Once a week, McNeely and Bechtel's classes combine and take 45 minutes to watch videos and play games among other activities. 

“This is something that students need to have in their lives," said McNeely. 

Through 29 lessons, students learn social emotional skills like self-regulation, situational awareness, and empathy. 

Students just wrapped up lesson nine. 

“They have started to realize what other people are feeling, that their actions have consequences and those consequences can affect other people," said McNeely. "I see more kindness in my room.”

Second Step and the teachers say there is increasing evidence that students need these skills just as much as cognitive ones to ensure academic success. 

“It’s really hard for them to try and focus on the math and reading when they’ve got all these other things going on, so this has allowed us to help them to develop those skills to self regulate when they get here so that they can spend time focusing more on your typical math and reading," said Bechtel. 

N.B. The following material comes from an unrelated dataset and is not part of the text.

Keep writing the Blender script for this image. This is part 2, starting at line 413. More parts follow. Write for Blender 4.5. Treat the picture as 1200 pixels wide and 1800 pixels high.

“It’s important for them to realize that they are in control of themselves," said McNeely. “We all have baggage and once we can deal with that baggage, learning can happen. Obviously I want the learning to be at its fullest and highest strength and being able to deal with their social-emotional feelings then they can learn a little bit better." 

Students say it creates an impact that goes beyond the classroom and Ballard Elementary. 

“It’ll help us focus," said second grader Nolan Recker. 

"They won't bully or they won't feel lost," added second grader Grahman Beckman. 

“That’s one thing that this world needs more than anything, is empathy," said McNeely. "Hopefully starting with our kids being so young, they'll be able to take it with them and it will hopefully spread." 

Ballard will finish testing this program then try out another one. The school's principal says at the end of the school year, school leaders will then decide which is the best fit for the school and implement it in all classrooms next year.